El desfile de la derrota
Los últimos ´camisas rojas´ desalojados del centro de Bangkok son devueltos en autobús a sus pueblos de origen El toque de queda se prolonga hasta el domingo.

El desfile de la derrota
Las jóvenes policías consolaban a niños y mujeres, muchas llorando. Algún fornido soldado daba la mano a los camisas rojas conforme, uno a uno, iban saliendo, y agachaba respetuoso la cabeza ante los monjes budistas. Hacía pocas horas que se habían escuchado los últimos tiros en lo que fue el campo rojo, reducto de miles de manifestantes. Los últimos cientos salían en orden del templo de Pathum Baranam ayer. Ejército y camisas rojas forman el pueblo tailandés, empujados durante dos meses a trincheras opuestas por los poderosos. La batalla ha terminado y no hay razón para negar la cortesía, la sonrisa y el consuelo al vencido.

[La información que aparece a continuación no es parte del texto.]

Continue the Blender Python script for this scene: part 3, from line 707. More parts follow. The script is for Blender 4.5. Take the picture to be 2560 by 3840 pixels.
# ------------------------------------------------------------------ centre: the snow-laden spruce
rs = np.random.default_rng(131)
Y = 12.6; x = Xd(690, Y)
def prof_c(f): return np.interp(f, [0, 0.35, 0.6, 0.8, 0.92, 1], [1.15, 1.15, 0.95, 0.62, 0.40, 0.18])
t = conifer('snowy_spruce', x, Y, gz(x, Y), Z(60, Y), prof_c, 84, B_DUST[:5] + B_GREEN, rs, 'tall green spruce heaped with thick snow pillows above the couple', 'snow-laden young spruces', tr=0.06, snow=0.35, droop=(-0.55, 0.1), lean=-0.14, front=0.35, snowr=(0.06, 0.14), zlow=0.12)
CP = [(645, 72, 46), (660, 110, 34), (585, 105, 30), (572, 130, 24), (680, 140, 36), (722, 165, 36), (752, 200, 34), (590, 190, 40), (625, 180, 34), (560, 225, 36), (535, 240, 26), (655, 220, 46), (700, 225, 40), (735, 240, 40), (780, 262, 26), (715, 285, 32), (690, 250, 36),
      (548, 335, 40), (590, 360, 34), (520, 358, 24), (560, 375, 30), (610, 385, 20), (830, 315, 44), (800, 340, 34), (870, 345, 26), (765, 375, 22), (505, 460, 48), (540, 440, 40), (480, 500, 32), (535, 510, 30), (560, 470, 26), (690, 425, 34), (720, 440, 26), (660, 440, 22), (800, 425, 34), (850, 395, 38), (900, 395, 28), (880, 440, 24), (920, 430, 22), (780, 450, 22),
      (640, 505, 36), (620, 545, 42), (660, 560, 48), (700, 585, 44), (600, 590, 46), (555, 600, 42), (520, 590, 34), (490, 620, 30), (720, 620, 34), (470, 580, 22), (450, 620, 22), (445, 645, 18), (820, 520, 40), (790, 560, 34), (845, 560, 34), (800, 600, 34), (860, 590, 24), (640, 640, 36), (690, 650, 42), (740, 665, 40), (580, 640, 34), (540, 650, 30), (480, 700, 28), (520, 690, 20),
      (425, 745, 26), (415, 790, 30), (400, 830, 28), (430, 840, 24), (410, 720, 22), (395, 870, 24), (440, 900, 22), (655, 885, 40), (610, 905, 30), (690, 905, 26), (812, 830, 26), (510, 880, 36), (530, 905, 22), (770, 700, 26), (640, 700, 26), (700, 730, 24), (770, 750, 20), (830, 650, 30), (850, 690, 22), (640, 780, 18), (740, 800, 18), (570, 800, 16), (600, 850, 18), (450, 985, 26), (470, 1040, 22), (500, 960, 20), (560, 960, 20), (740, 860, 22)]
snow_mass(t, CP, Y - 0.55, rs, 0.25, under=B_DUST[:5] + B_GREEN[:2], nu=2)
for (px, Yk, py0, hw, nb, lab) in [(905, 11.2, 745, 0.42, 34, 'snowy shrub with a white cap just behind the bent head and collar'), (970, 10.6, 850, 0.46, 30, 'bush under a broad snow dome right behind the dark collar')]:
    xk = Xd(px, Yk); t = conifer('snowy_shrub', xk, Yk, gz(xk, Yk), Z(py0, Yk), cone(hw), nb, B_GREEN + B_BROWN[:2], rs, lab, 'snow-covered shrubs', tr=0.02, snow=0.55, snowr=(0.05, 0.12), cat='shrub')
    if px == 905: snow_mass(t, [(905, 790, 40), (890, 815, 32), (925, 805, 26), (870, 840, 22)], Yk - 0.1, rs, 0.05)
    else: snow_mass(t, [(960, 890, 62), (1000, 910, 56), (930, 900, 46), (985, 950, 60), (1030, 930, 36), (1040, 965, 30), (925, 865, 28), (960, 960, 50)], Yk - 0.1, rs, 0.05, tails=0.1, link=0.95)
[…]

El Gobierno cantó victoria ayer. La protesta ha sido aplastada dos meses y 80 muertos después. El campo rojo es una ruina, encharcado, maloliente y con esqueletos de edificios carbonizados. El toque de queda en Bangkok y 23 provincias funcionó tan bien que ha sido ampliado tres días. Se hace raro ver desierto Patpong, cuyos espectáculos de virtuosismo vaginal con dardos y pelotas de pingpong atraen en masa al turismo. Las cicatrices de humo siguen cortando el cielo de la capital por los 27 edificios incendiados en la víspera (bancos, hoteles, medios de comunicación, la bolsa y centros comerciales, entre otros). El Gobierno dijo que el caos venía "del crimen organizado y terroristas", y que había sido organizado por los líderes rebeldes antes de capitular. Hubo nueve arrestos por saqueos.
Los enfrentamientos durante la noche del miércoles fueron aislados, protagonizados más por vándalos y delincuentes habituales que por camisas rojas. El temor a una ola de violencia se ha esfumado. Bangkok amaneció en calma después de la orgía de tiros del miércoles, cuando el desalojo del campo rojo costó 15 muertos y 96 heridos.
En un templo budista
Un millar de camisas rojas, mujeres y niños en su mayoría, habían permanecido en el templo budista. En la zona se cruzaron disparos durante la noche. Miles de policías llegaron para el desalojo con el alba. Las peticiones con altavoces para que salieran fueron desoídas durante más de una hora. Los encerrados no habían escapado el día anterior por miedo a los francotiradores en las vías de salida y ayer temían ser enviados a la cárcel o el maltrato policial. "¡Ganamos! ¡Los camisas rojas volveremos!", gritó una mujer, rápidamente secundada con gritos similares. Poco a poco fueron saliendo, dibujando la postal del exiliado, con sus magras posesiones a cuestas, una esterilla y un ventilador en muchos casos. En el patio de una comisaría, esperaron a ser subidos en los autobuses que los devolverían a sus pueblos o ciudades.
"La noche ha sido larguísima. No hemos dormido, se escuchaban tiroteos muy cerca. No han parado de llegar cuerpos al templo", contaba Boonme, 45 años, ojerosa y nerviosa. El Ejército se encontró en el templo a seis cadáveres tiroteados, púdicamente tapados, con incienso y comida a sus pies para su próxima vida, como manda la tradición budista. No está claro si forman parte de los 15 muertos de las cifras oficiales, si estaban dentro o fuera del templo, ni siquiera si fueron víctimas de los soldados.
Regreso a casa
Los camisas rojas, campesinos en su mayoría venidos del norte, parten de la capital sin haber tumbado al Gobierno que les da la espalda. Nadie hablaba de derrota ayer. Entienden que es una batalla de una guerra en la que son mayoría. Muchos prometieron volver pero se mostraban aliviados de regresar a casa, tras dos meses. La tensión reciente era evidente en sus caras. La reivindicación empezó con aire festivo y acabó en una orgía de tiros.